Provided data.
>> start

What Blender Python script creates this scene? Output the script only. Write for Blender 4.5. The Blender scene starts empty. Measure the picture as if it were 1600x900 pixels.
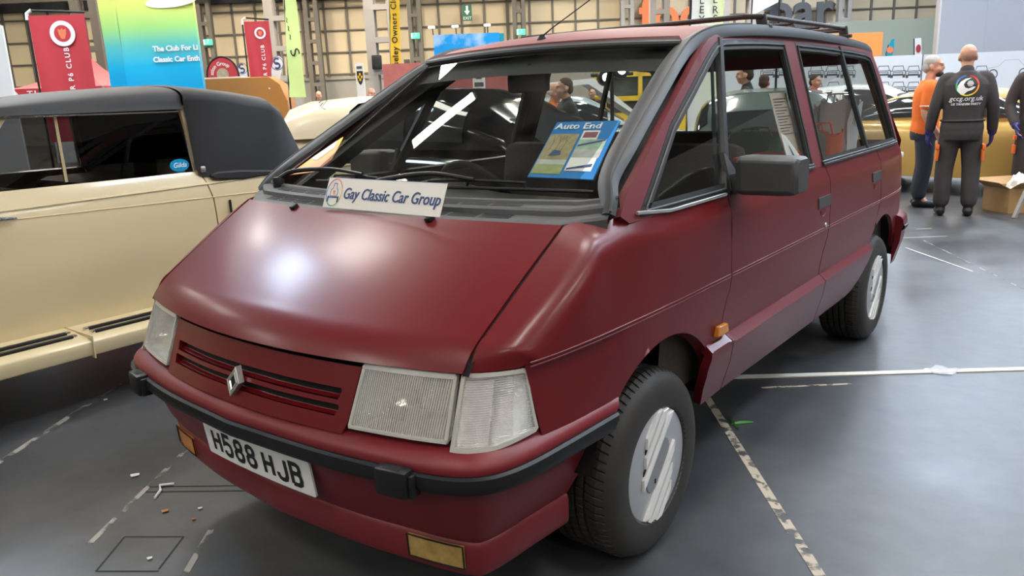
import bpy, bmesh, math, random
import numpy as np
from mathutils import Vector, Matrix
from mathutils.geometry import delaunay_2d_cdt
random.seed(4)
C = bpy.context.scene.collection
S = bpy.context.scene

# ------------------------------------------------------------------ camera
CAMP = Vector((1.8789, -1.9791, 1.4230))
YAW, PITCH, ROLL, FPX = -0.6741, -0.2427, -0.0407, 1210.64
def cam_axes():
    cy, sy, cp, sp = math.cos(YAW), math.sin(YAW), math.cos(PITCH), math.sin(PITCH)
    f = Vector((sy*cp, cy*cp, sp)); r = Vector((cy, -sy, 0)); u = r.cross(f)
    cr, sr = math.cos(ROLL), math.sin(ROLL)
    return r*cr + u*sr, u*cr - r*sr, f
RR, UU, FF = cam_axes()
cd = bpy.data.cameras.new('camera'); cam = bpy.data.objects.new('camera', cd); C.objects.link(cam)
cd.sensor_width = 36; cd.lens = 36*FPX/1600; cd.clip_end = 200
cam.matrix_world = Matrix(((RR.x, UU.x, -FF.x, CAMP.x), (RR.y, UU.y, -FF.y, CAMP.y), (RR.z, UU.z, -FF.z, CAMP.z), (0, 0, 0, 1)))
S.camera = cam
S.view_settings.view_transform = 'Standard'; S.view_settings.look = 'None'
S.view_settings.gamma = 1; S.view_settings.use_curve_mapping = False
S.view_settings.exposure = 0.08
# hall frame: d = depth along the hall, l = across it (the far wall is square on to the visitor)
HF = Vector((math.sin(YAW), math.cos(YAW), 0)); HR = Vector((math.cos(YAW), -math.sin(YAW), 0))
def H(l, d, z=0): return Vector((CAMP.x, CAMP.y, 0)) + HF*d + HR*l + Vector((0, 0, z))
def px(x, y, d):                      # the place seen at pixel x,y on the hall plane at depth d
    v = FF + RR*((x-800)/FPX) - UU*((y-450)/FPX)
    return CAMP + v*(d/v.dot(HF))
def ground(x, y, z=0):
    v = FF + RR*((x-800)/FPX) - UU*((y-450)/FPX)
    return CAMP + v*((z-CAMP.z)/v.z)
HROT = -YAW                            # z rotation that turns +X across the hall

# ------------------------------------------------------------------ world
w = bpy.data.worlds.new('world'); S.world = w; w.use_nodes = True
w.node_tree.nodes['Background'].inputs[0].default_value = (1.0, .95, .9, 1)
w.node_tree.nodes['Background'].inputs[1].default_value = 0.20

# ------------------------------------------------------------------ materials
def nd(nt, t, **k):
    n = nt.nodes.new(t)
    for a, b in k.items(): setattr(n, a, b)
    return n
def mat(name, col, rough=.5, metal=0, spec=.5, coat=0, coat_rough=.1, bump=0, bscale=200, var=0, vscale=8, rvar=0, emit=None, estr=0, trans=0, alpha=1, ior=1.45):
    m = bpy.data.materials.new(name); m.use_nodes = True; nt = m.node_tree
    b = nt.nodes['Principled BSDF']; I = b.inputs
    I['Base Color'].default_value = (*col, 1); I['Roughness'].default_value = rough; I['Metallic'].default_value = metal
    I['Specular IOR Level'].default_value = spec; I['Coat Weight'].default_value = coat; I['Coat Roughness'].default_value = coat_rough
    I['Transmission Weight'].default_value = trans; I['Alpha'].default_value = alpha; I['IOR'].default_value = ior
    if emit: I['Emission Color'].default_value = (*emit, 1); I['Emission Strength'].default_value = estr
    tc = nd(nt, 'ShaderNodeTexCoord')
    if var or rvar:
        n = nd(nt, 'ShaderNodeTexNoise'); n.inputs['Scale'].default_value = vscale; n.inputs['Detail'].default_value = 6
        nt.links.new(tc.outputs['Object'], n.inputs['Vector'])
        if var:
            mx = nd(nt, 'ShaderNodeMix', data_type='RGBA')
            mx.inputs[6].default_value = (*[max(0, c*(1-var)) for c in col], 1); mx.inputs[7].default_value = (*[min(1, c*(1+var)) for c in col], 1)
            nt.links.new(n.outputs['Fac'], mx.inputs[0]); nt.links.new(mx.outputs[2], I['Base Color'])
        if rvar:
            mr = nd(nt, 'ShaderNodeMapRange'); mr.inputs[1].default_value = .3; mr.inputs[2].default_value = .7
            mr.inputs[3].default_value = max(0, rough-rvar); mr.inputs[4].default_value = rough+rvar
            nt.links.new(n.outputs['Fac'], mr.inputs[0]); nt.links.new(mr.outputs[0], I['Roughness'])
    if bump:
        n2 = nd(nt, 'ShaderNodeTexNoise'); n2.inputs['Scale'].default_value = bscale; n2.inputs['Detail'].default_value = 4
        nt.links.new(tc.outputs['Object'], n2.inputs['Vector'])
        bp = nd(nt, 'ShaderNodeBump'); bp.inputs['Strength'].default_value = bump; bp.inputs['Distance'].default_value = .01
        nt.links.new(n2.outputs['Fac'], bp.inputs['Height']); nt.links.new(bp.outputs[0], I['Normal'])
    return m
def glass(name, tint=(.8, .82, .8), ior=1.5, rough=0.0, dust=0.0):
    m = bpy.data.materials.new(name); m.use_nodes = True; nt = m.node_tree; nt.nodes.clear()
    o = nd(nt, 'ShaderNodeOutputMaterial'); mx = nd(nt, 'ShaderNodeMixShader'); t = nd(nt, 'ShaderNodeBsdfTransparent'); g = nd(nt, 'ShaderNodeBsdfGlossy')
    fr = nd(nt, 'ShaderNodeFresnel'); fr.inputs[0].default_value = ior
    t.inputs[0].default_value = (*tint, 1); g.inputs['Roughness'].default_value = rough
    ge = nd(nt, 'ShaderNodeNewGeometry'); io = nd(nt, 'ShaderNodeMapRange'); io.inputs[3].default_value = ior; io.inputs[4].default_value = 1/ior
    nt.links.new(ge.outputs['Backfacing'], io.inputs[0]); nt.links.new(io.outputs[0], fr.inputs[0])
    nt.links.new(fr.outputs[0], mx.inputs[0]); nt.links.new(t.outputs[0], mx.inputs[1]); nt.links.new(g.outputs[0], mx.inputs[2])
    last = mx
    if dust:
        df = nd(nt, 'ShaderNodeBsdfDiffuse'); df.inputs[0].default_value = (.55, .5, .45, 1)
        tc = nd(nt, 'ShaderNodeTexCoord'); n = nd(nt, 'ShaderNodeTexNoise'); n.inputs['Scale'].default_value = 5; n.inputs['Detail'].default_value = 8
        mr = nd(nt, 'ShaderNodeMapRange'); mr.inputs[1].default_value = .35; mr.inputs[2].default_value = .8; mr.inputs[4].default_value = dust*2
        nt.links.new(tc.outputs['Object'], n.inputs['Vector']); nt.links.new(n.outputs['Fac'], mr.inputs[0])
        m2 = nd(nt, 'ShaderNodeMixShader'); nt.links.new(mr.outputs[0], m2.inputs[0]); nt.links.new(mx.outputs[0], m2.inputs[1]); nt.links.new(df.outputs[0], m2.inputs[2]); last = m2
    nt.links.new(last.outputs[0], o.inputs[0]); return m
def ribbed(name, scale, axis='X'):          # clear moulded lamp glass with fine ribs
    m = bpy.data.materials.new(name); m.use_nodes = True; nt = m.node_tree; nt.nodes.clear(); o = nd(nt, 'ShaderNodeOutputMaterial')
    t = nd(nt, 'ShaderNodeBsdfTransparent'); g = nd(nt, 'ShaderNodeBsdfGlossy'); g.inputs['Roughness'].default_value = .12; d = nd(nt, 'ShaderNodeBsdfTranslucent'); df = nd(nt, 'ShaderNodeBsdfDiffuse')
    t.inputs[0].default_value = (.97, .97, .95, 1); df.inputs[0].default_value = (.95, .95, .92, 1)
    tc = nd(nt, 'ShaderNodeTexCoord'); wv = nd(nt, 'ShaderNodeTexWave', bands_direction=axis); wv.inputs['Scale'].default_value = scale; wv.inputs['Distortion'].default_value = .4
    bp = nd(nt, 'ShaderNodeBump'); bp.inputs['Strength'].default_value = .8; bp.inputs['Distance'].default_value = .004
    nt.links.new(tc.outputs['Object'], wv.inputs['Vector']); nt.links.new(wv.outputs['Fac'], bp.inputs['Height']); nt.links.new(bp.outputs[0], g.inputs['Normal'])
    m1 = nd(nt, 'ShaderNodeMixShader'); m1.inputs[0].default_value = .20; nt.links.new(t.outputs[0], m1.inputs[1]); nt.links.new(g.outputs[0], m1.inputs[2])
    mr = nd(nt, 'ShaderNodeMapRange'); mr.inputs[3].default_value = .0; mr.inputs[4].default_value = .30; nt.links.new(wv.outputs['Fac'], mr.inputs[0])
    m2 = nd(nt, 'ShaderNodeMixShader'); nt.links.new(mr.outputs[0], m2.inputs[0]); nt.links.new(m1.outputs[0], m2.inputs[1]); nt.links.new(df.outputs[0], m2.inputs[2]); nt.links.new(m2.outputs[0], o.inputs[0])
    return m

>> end

Task to carry out. With the pictures left out, restate word for word every line of the data above, from the first down to the line that contains "S = bpy.context.scene".

Correct answer.
What Blender Python script creates this scene? Output the script only. Write for Blender 4.5. The Blender scene starts empty. Measure the picture as if it were 1600x900 pixels.
import bpy, bmesh, math, random
import numpy as np
from mathutils import Vector, Matrix
from mathutils.geometry import delaunay_2d_cdt
random.seed(4)
C = bpy.context.scene.collection
S = bpy.context.scene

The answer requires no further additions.